Saw
the recent film adaptation of the William Shakespeare play CORIOLANUS and
thought it was inventive, interesting.
The acting is superb – Ralph Fiennes (also directed) creates the character
of Coriolanus in every single scene – we know who this person is aside from the
language, Gerald Butler who I normally see as a likeable screen presence but a
lightweight as an actor turns in perhaps his best film performance, Vanessa Redgrave
steals the show with her scary intensity as Coriolanus’s mother.
What
Fiennes has done in this adaptation is move the story to the present day. How Coriolanus is first selected to be
Counsel and then rejected and banished due to his own inability to speak the
language of the masses which is interpreted as arrogance and also due to the
political machinations of several senators comes across as a story told by
CNN. Some of the dialogue is even put
into the mouths of pundits arguing on news chat shows.
When
Coriolanus has his public breakdown, his loss of composure, where he lets the
people really know what he thinks of them, it is done on television in the
context of an interview. This is perfect
as in today’s overly filmed overly miked world politicians often find themselves
blurting out ugly truths either because they thought microphones were not
nearby or not on etc.
I
also found the use of cameraphones by the people filming Coriolanus in public a
perfect touch as well.
Updating
the set and scene of a Shakespeare play can be tricky. Coriolanus and Ian McKellan’s Richard the III
are examples where it works. Romeo and
Juliet with Leonard DiCaprio is an example where it doesn’t. The media often refers to certain politicians
(Richard Nixon for examples) as Shakespearean so those Shakespeare plays which
are dark character studies always translate best to the present.
I
think Coriolanus’ story of the power of the military vs. the government is
perfect for today’s times. I felt that
despite the language this was a story for now.

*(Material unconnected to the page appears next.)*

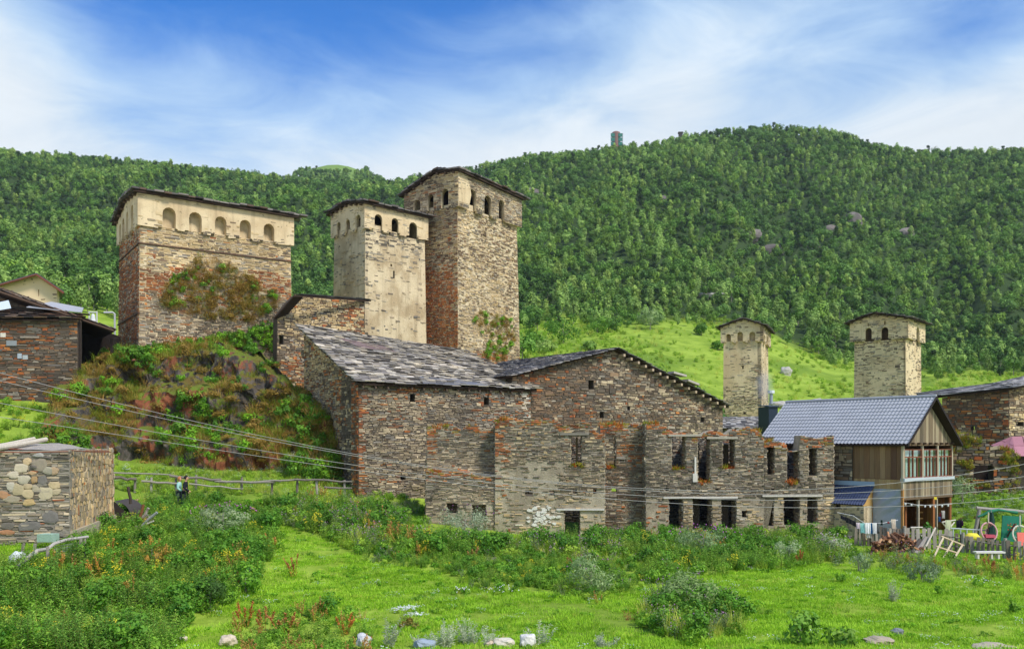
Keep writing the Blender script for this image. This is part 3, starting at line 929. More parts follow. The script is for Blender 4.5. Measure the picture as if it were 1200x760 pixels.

Ditto for the plotline about Coriolanus’ inability to mouth the
platitudes and perform the base and humiliating rituals of politicians
I
have often had the idea of updating Macbeth for the present setting it in a big
corporation and having Macbeth be an ambitious junior executive, the three
witches be human resource personnel, and all the deaths that take place be figurative
(people being fired) as opposed to actual murders.